The Rangers didn’t fare any better then their nextdoor neighbors did, and finished the 2017 season a jaw-dropping 28 games behind their divisional and in-state rival Astros, who then added salt to the wound by knocking off the Dodgers in the World Series to claim their first ever Championship, Nolan Ryan grinning and watching along the way. The off-season added an additional groin kick to Rangers’ fans when Japan’s 23-year-old two-way sensation Shohei Ohtani announced in December he would be joining Mike Trout and the Los Angeles Angels (another division foe), shunning the Rangers who many thought were the odds-on favorite to land him.

Ohtani with Angles owner Arte Moreno

So what about inside the AAC? Well, the Stars finished their 2016-2017 season with a 34-37-11 record, good for sixth place in their seven team division, and missed the playoffs just a year after finishing with the best record in the entire Western Conference. The free-fall cost Lindy Ruff his job and opened the door for old friend Ken Hitchcock to return.

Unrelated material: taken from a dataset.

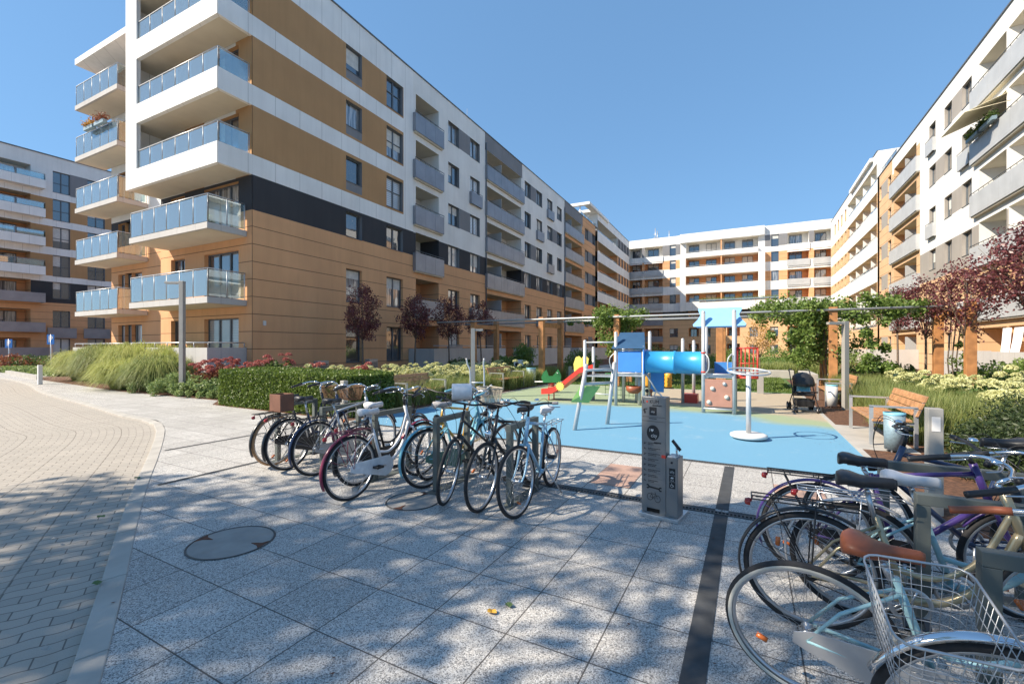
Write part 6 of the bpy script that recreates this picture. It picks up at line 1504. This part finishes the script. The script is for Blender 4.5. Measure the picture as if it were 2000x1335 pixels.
    # saddle
    mb = MB(); mb.tube([(.30, 0, .76 if kind != 'step' else .68), (.262, 0, sh-.055)], .0135, 8); mb.tube([(.17, -.022, sh-.03), (.36, -.022, sh-.035)], .0035, 5); mb.tube([(.17, .022, sh-.03), (.36, .022, sh-.035)], .0035, 5); mb.tube([(.262, -.03, sh-.05), (.262, .03, sh-.05)], .012, 6); mb.build('seat_post', 'alu', e)
    sd = saddle_mb((.255, 0, sh)).build('saddle', saddle, e)
    if saddle in ('s_brown', 's_white'):
        mb = MB()
        for s in (-.03, .03):
            mb.tube([(.165+.013*math.cos(k*.9), s+.013*math.sin(k*.9), sh-.055+k*.0012) for k in range(30)], .0022, 4)
        mb.build('saddle_spring', 'black', sd)
    # mudguards
    if fend:
        def fendm(a0, a1, c):
            mb = MB(); n = 26; rg = []
            for i in range(n+1):
                a = math.radians(a0+(a1-a0)*i/n); rg.append([(c[0]+r*math.cos(a), y, c[1]+r*math.sin(a)) for r, y in ((.362, -fendw/2), (.372, -fendw*.33), (.376, 0), (.372, fendw*.33), (.362, fendw/2), (.368, 0))])
            mb.loft(rg); return mb
        mb = fendm(55, 205, (0, RW)); mb.tube([(-.33, -.025, .50), (0, -.06, RW)], .0022, 4); mb.tube([(-.33, .025, .50), (0, .06, RW)], .0022, 4); mb.build('mudguard', fend, e)
        mb = fendm(20, 150, (WB, RW)); mb.v = [p for p in mb.v]; mb = fendm(45, 180, (WB, RW)) if False else mb; xf(mb, S).build('mudguard', fend, e)
    if rack_:
        mb = MB(); z = .745
        for y in (-.06, 0, .06): mb.tube([(-.30, y, z), (.22, y, z)], .0045, 5)
        for x in (-.30, -.16, -.02, .12): mb.tube([(x, -.06, z), (x, .06, z)], .004, 5)
        for s in (-1, 1): mb.tube([(-.20, s*.06, z), (-.01, s*.062, RW)], .0045, 5); mb.tube([(.02, s*.06, z), (0, s*.062, RW)], .0045, 5)
        mb.tube([(.22, 0, z), (.31, 0, .70)], .005, 5); mb.tube(catmull([(-.28, -.03, z+.005), (-.1, -.03, z+.02), (.15, -.02, z+.012)], 4), .003, 4); mb.build('luggage_rack', rack_, e)
    if tail:
        mb = MB(); mb.lathe([(0, -.022), (.018, -.018), (.023, 0), (.023, .012), (0, .012)], (-.318, 0, .705), 'x', 12); mb.tube([(-.305, 0, .705), (-.295, 0, .745)], .006, 5); mb.build('tail_light', 'red_l', e, bevel=.006)
    if light:
        mb = MB(); mb.lathe([(0, -.05), (.02, -.045), (.036, -.01), (.04, .02), (.036, .028), (0, .03)], (.975, 0, .76), 'x', 16); mb.tube([(.90, 0, .70), (.95, 0, .74)], .006, 5); xf(mb, S).build('headlight', 'chrome' if light == 'chrome' else 'black', e)
    # drive side
    mb = MB(); mb.lathe([(.075, -.003), (.095, -.003), (.097, 0), (.095, .003), (.075, .003), (.075, -.003)], (BB[0], -.052, BB[2]), 'y', 32)
    for k in range(5): a = 2*PI*k/5; mb.tube([(BB[0], -.052, BB[2]), (BB[0]+.08*math.cos(a), -.052, BB[2]+.08*math.sin(a))], .006, 4)
    ca = random.uniform(0, 6.28)
    for s in (-1, 1):
        px = BB[0]+s*.165*math.cos(ca); pz = BB[2]+s*.165*math.sin(ca); mb.tube([(BB[0], s*.06, BB[2]), (px, s*.068, pz)], .010, 6)
    cr = mb.build('crankset', 'alu', e)
    for s in (-1, 1):
        px = BB[0]+s*.165*math.cos(ca); pz = BB[2]+s*.165*math.sin(ca); mb = MB(); y0, y1 = sorted((s*.08, s*.16))
        mb.box(px-.045, px-.025, y0, y1, pz-.012, pz+.012); mb.box(px+.025, px+.045, y0, y1, pz-.012, pz+.012); mb.box(px-.0245, px+.0245, y0, y0+.01, pz-.01, pz+.01); mb.box(px-.0245, px+.0245, y1-.01, y1, pz-.01, pz+.01); mb.tube([(px, y0, pz), (px, y1, pz)], .006, 5); mb.build('pedal', 'black', cr)
    mb = MB()
    for s in (-1, 1): mb.tube([(BB[0], -.052, BB[2]+s*.095), (0, -.05, RW+s*.035)], .0035, 4)
    mb.lathe([(.02, -.004), (.036, -.004), (.036, .004), (.02, .004)], (0, -.05, RW), 'y', 18); mb.build('chain', 'black', e)
    if guard:
        mb = MB(); P = [(BB[0]+.115*math.cos(math.radians(a)), BB[2]+.115*math.sin(math.radians(a))) for a in range(-95, 100, 13)]+[(0.02, RW+.055), (-.05, RW+.03), (-.055, RW-.025), (.0, RW-.05)]
        mb.prism(P, -.064, -.060, tf=lambda p: (p[0], p[2], p[1])); mb.build('chain_guard', guard, e, bevel=.001)
    if stand: mb = MB(); mb.tube([(.33, .03, .30), (.26, .20, .012)], .008, 6); mb.build('kickstand', 'alu', e)
    if basket:
        kind_, m, bw, bd, bh, bx, bz = basket; mb = MB(); rr_ = .0030 if kind_ == 'wire' else .006; stp = .035 if kind_ == 'wire' else .016
        def loop(z, f): return [(bx-bd/2*f, -bw/2*f, z), (bx+bd/2*f, -bw/2*f, z), (bx+bd/2*f, bw/2*f, z), (bx-bd/2*f, bw/2*f, z)]
        def rloop(z, f):
            pts = []; cr_ = .05
            for cxx, cyy, a0 in ((1, 1, 0), (-1, 1, 90), (-1, -1, 180), (1, -1, 270)):
                for t_ in (0, 30, 60, 90): a = math.radians(a0+t_); pts.append((bx+cxx*(bd/2*f-cr_)+cr_*math.cos(a), cyy*(bw/2*f-cr_)+cr_*math.sin(a), z))
            return pts
        nz = int(bh/(.042 if kind_ == 'wire' else stp))
        for i in range(nz+1): t_ = i/nz; mb.tube(rloop(bz+bh*t_, .78+.22*t_), rr_*(1.6 if i == nz else .55), 4, closed=True)
        k = 4*int((bw+bd)/2/(.032 if kind_ == 'wire' else .03)); a_, b_ = rloop(bz, .78), rloop(bz+bh, 1.0)
        def at_(lp, t_):
            n = len(lp); ls = [(Vector(lp[(i+1) % n])-Vector(lp[i])).length for i in range(n)]; tot = sum(ls); q = t_*tot
            for i in range(n):
                if q <= ls[i]: return Vector(lp[i]).lerp(Vector(lp[(i+1) % n]), q/ls[i])
                q -= ls[i]
            return Vector(lp[0])
        for i in range(k): mb.tube([at_(a_, i/k), at_(b_, i/k)], rr_*.55, 3)
        for i in range(1, 10): y = -bw*.39+bw*.78*i/10; mb.tube([(bx-bd*.39, y, bz), (bx+bd*.39, y, bz)], rr_*.5, 3)
        bk = MB(); bk.tube([(bx-.05, .04, bz+.01), (.95, .05, .55)], .004, 5); bk.tube([(bx-.05, -.04, bz+.01), (.95, -.05, .55)], .004, 5)
        b = xf(mb, S).build('basket', m, e); xf(bk, S).build('basket_stay', 'steel', b)
    return e
def hd(a, b): return math.atan2(b[1]-a[1], b[0]-a[0])
def C(lat, d): return (d*Fv[0]+lat*Rv[0], d*Fv[1]+lat*Rv[1])
H90 = PI/2
p = G(537, 908); bicycle(*p, H90+.06, 'old bicycle with tan tyres and brown crate at the far left of the racks', frame='b_black', fend='b_black', tyre='tyre_tan', rimm='chrome', rack_='black', saddle='s_black', bars='swept', steer=8, reflect=True, basket=('wicker', 'wicker', .34, .26, .22, 1.06, .80))
p2 = (p[0], p[1]); cr_ = empty('storage_crate', (p[0]+.05, p[1]+.08, .752), H90+.06, 'brown crate tied on the luggage rack of the tan tyred bicycle', 'crate')
mb = MB(); mb.box(-.12, .10, -.11, .11, 0, .012); mb.box(-.12, -.11, -.11, .11, .0121, .24); mb.box(.09, .10, -.11, .11, .0121, .24); mb.box(-.1099, .0899, -.11, -.10, .0121, .24); mb.box(-.1099, .0899, .10, .11, .0121, .24); mb.build('crate_body', 'crate', cr_, bevel=.004)
p = G(563, 917); bicycle(*p, H90+.02, 'black bicycle with amber reflectors second from the left in the racks', frame='b_navy', fend='b_black', saddle='s_black', bars='swept', steer=-6, basket=('wicker', 'wicker', .36, .26, .2, 1.06, .84))
p = G(617, 928); bicycle(*p, H90-.05, 'dark city bicycle with silver chain guard left of the white bicycle', frame='b_silver', fend='b_navy', saddle='s_black', guard='b_silver', steer=5, kind='diamond', light='chrome')
a = G(685, 976); b = G(815, 930); bicycle(*a, hd(a, b), 'white step through bicycle with burgundy mudguards and rack', frame='b_white', fend='b_burg', rack_='b_burg', guard='b_white', saddle='s_white', rimm='alu', wall=None, steer=-4, tail=True, sh=.92, light=False, grip='black', reflect=False, bars='mid')
a = G(700, 947); bicycle(*a, H90-.02, 'black bicycle half hidden behind the white and burgundy one', frame='b_black', fend='b_black', saddle='s_white', steer=12, kind='step')
b = G(838, 937); a = (b[0]+.05, b[1]+1.1); bicycle(*a, hd(a, b), 'yellow gold bicycle half hidden between the white and teal bicycles', frame='b_gold', fend=None, rack_=None, saddle='s_black', kind='diamond', bars='flat', steer=10, guard=None, tail=False)
a = G(832, 952); b = G(958, 915); bicycle(*a, hd(a, b), 'teal city bicycle with sage chain case and pale basket', frame='b_teal', fend='b_teal', rack_=None, guard='b_sage', saddle='s_grey', steer=-6, kind='step', basket=('wicker', 'wicker_l', .30, .26, .24, 1.04, .86), tail=False, reflect=False, tyre='rubber', wall=None, sh=.95, grip='b_teal')
b = G(873, 983); a = (b[0]+.10, b[1]+1.07); bicycle(*a, hd(a, b), 'black mixte bicycle facing the camera with white drum shaped bag', frame='b_black', kind='mixte', fend=None, rack_=None, saddle='s_black', bars='flat', steer=24, guard=None, reflect=False, light=False, tail=False, barz=1.03)
dx, dy = b[0]-.02, b[1]+.30; bag = empty('handlebar_bag', (dx, dy, 1.15), YAW+.15, 'white drum shaped bag on the bars of the black mixte bicycle', 'handlebar bag')
mb = MB(); mb.lathe([(0, -.11), (.085, -.11), (.092, -.10), (.092, .10), (.085, .11), (0, .11)], axis='x', seg=28); mb.build('drum', 'b_white', bag); mb = MB(); mb.lathe([(0, .111), (.02, .111), (.02, .118), (0, .119)], axis='x', seg=12); mb.build('snap', 'black', bag)
b = G(940, 998); a = (b[0]+.08, b[1]+1.08); bicycle(*a, hd(a, b), 'dark bicycle with chrome headlight and tilted front wheel between black and blue bicycles', frame='b_black', kind='diamond', fend=None, rack_=None, saddle='s_black', bars='mid', steer=8, guard=None, light='chrome', tail=False, barz=1.05)
a = G(1078, 947); b = G(1018, 998); bicycle(*a, hd(a, b)+.03, 'pale blue bicycle with white saddle at the right end of the left racks', frame='b_sky', kind='diamond', fend=None, rack_='alu', saddle='s_white', bars='flat', steer=-10, guard=None, tail=False, grip='s_grey', light=False)
GR = 'bicycles in the right racks'
a = C(1.40, 2.10); bicycle(*a, math.atan2(.30-.30, 1)-.02+.09*0-.10, 'mint bicycle with cream tyre walls and brown leather saddle', frame='b_mint', kind='step', fend=None, rack_=None, saddle='s_brown', sh=.83, lean=11, steer=6, wall='wall_white', rimm='alu', guard='b_silver', grip='s_brown', light=False, tail=False, group=GR, barz=.94)
a = C(1.75, 2.61); bicycle(*a, .02, 'champagne coloured bicycle with black saddle behind the mint one', frame='b_champ', kind='step', fend='b_black', rack_='black', saddle='s_black', sh=.91, lean=3, barz=1.0, steer=4, guard=None, group=GR, light=False)
a = C(2.16, 3.15); bicycle(*a, .0, 'purple bicycle furthest back in the right racks', frame='b_purple', kind='diamond', fend='b_purple', rack_='black', saddle='s_black', sh=.88, lean=2, barz=1.0, steer=-5, bars='flat', guard='b_black', group=GR)
a = C(2.12, 2.74); bicycle(*a, -.02, 'pale turquoise bicycle with white saddle in the right racks', frame='b_mint', kind='step', fend='b_silver', rack_='alu', saddle='s_white', sh=.87, lean=1, barz=1.0, steer=8, guard=None, group=GR, light=False, basket=('wicker', 'wicker', .36, .28, .22, 1.03, .80))
a = (1.78, 4.22); bicycle(*a, PI+.05, 'dark bicycle facing left at the far right edge beside the yews', frame='b_navy', kind='diamond', fend=None, rack_=None, saddle='s_black', bars='flat', steer=-14, group=GR, tail=False, guard=None, sh=1.0)
b = C(1.70, 1.60); a = (b[0]+1.08, b[1]-.02); bicycle(*a, hd(a, b), 'nearest bicycle with big wire basket and chrome mudguard at the bottom right', frame='b_teal', kind='step', fend='chrome', rack_=None, saddle='s_black', lean=-13, steer=3, group=GR, tail=False, guard=None, light=False, basket=('wire', 'steel', .44, .32, .27, 1.26, .53))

For the Mavericks you have to go all the way back to 1998-99’s strike shortened season to find a worse winning percentage than last year’s .402. The bright side is it did allow Donnie and Mark to land ‘super-star-in-the-making’ Dennis Smith Jr. with the 9th pick overall, although Smith will be hard-pressed to lead the Mavs back to the mountain top without significant reinforcements, as their current 13-27 record shows (a .307 winning percentage).

The local college front wasn’t immune to 2017 woes either, as SMU’s head coach Chad Morris split to the the University of Arkansas and the all mighty SEC, taking with him any and all momentum he had built on the Hilltop. Morris had inherited an 1-11 squad left to him by June Jones and Tom Morris, went 2-10 in his first season (2015), 5-7 in 2016, and 7-6 in 2017. It’s now up to Sonny Dykes to see if he can keep the Mustangs headed in the right direction.

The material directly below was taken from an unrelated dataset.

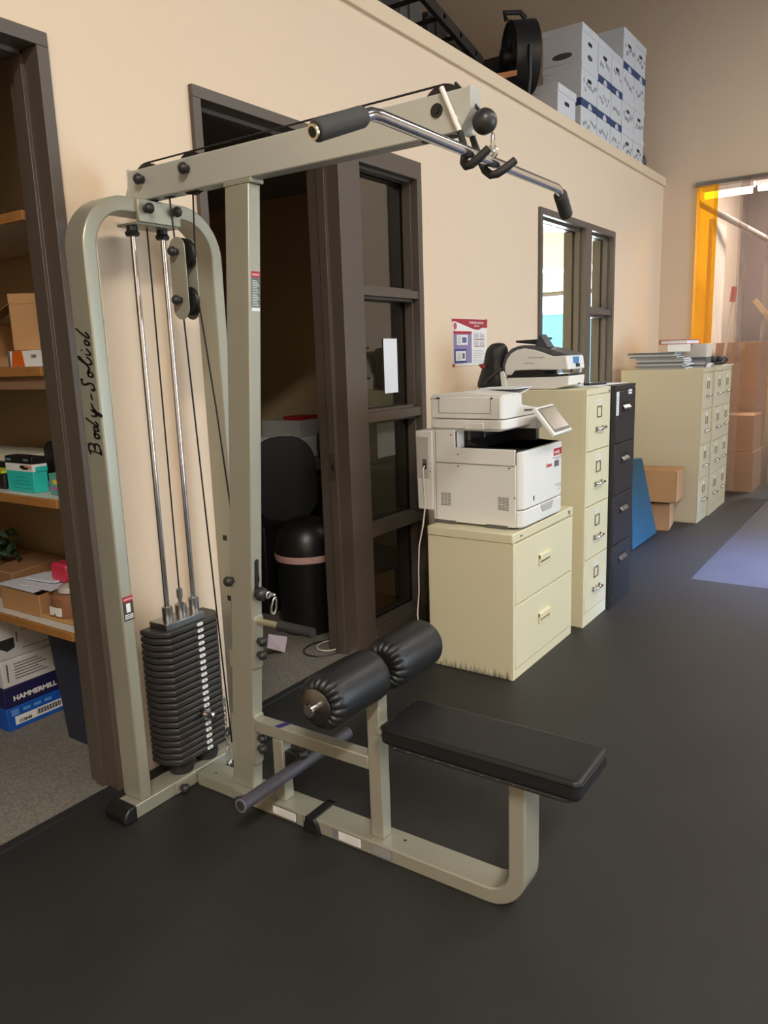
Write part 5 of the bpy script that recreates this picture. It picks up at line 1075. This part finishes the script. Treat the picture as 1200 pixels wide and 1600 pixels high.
bxo('cardboard_box', 8.75, 9.25, -.95, -.36, 0, .42, CARD, 'lower brown box on the floor behind the curtain')
bxo('cardboard_box', 8.78, 9.22, -.93, -.42, .422, .80, CARD, 'upper brown box on the floor stack behind the curtain')
bxo('tall_carton', 9.35, 9.75, -.95, -.40, 0, 1.55, CARD, 'tall brown carton standing behind the box stack')
bxo('cardboard_box', 9.30, 9.80, -1.40, -1.0, 0, .36, CARD, 'brown box right of the tall carton behind the curtain')
wb = thing('workbench', 'cluttered workbench in the back room behind the curtain', 'workbench', (10.4, -1.3, 0))
obj('bench_top', MB().box(9.95, 10.9, -2.4, -.35, 1.02, 1.07), mat('bench_wood', (150, 112, 78), .6), wb)
for y in (-2.35, -.42):
    for x in (10.0, 10.85): obj('leg', MB().box(x-.03, x+.03, y-.03, y+.03, 0, 1.02), MET, wb)
bxo('white_carton', 10.1, 10.4, -.75, -.45, 1.071, 1.35, WHT, 'white carton on the workbench', 'box')
bxo('cardboard_box', 10.1, 10.5, -1.15, -.80, 1.071, 1.30, CARD, 'open brown box on the workbench behind the curtain')
bxo('grey_carton', 10.2, 10.55, -1.65, -1.25, 1.071, 1.62, mat('grey_carton', (150, 150, 156), .6), 'grey carton at the right of the workbench', 'box')
bxo('dark_tub', 10.05, 10.25, -1.0, -.80, 1.301, 1.42, mat('tub_slate', (70, 76, 92), .5), 'slate plastic tub on the open brown box', 'tub')
pl_ = thing('plywood_offcut', 'pale leaning plywood strip behind the curtain', 'plywood', (9.9, -.9, 1.07))
q = MB(); a_ = Vector((9.90, -.68, 2.02)); b_ = Vector((9.90, -1.40, 1.10)); d_ = (b_-a_).normalized(); w2 = Vector((0, d_.z, -d_.y))*.06
q._add([a_+w2*.3, a_-w2*.5, b_-w2, b_+w2]+[p+Vector((.02, 0, 0)) for p in (a_+w2*.3, a_-w2*.5, b_-w2, b_+w2)], [(0,1,2,3),(7,6,5,4),(0,4,5,1),(1,5,6,2),(2,6,7,3),(3,7,4,0)])
obj('board', q, mat('pale_ply', (216, 190, 150), .6), pl_)
br_ = thing('broom', 'white pole with a red cap leaning behind the curtain', 'broom', (9.5, -.5, 1.55))
obj('pole', MB().cyl((9.29, -.37, 0.0), (9.30, -.56, 2.02), .012, 8), WHT, br_); obj('red_cap', MB().cyl((9.30, -.556, 1.98), (9.301, -.571, 2.14), .03, 12), mat('cap_red', (206, 60, 52), .5), br_)
ct = thing('cart', 'black equipment cart with an orange bag behind the curtain', 'cart', (9.6, -1.2, 0))
obj('frame', MB().box(9.35, 9.75, -1.38, -1.02, .37, .50).tube([(9.38, -1.35, .5), (9.38, -1.35, 1.1), (9.38, -1.05, 1.1), (9.38, -1.05, .5)], .02, 8), mat('cart_dark', (50, 44, 44), .5), ct)
q = MB().ball((9.58, -1.18, .80), .12, 14, (.9, 1.2, .8)); tag(obj('orange_bag', q, mat('orange_cloth', (190, 88, 62), .7)), 'orange bag on the black cart behind the curtain', 'bag')
q = MB().ball((9.58, -1.20, .60), .13, 14, (1, 1.1, .75)); tag(obj('black_bag', q, BLKR), 'black bag under the orange one on the cart', 'bag')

For those locals who cheer for the red, white and blue (and who doesn’t?), the U.S. men’s national soccer team saw a seven tournament, 24-year streak of consecutive World Cup berths snapped, and done in heartbreaking fashion. Many called what happened that fateful October day “the worst loss in the history of U.S. men’s soccer” – and it’s easy to see why. To qualify for the 2018 World Cup all they had to do was win or tie against Trinidad and Tobago, a team that had nothing to play for but pride, and had managed only one win in nine matches in the final qualifying group. Then, even if somehow the U.S. lost, Honduras and Panama would both need victories over the top two teams in the group, Mexico and Costa Rica, to complete the elimination. Well the perfect storm happened, and we won’t be watching our men play for the Cup this summer in Russia.

2017 also saw the passing of such sports luminaries as Frank Deford, Y.A. Tittle, Jim Bunning, Roy Halladay and the great, great Dick Enberg. And on a personal note, unrelated to sports in any fashion, we lost a very good man who’s courageous fight finally ended. I miss you Jerry – Happy Trails.

Welcome 2018, its about time you got here.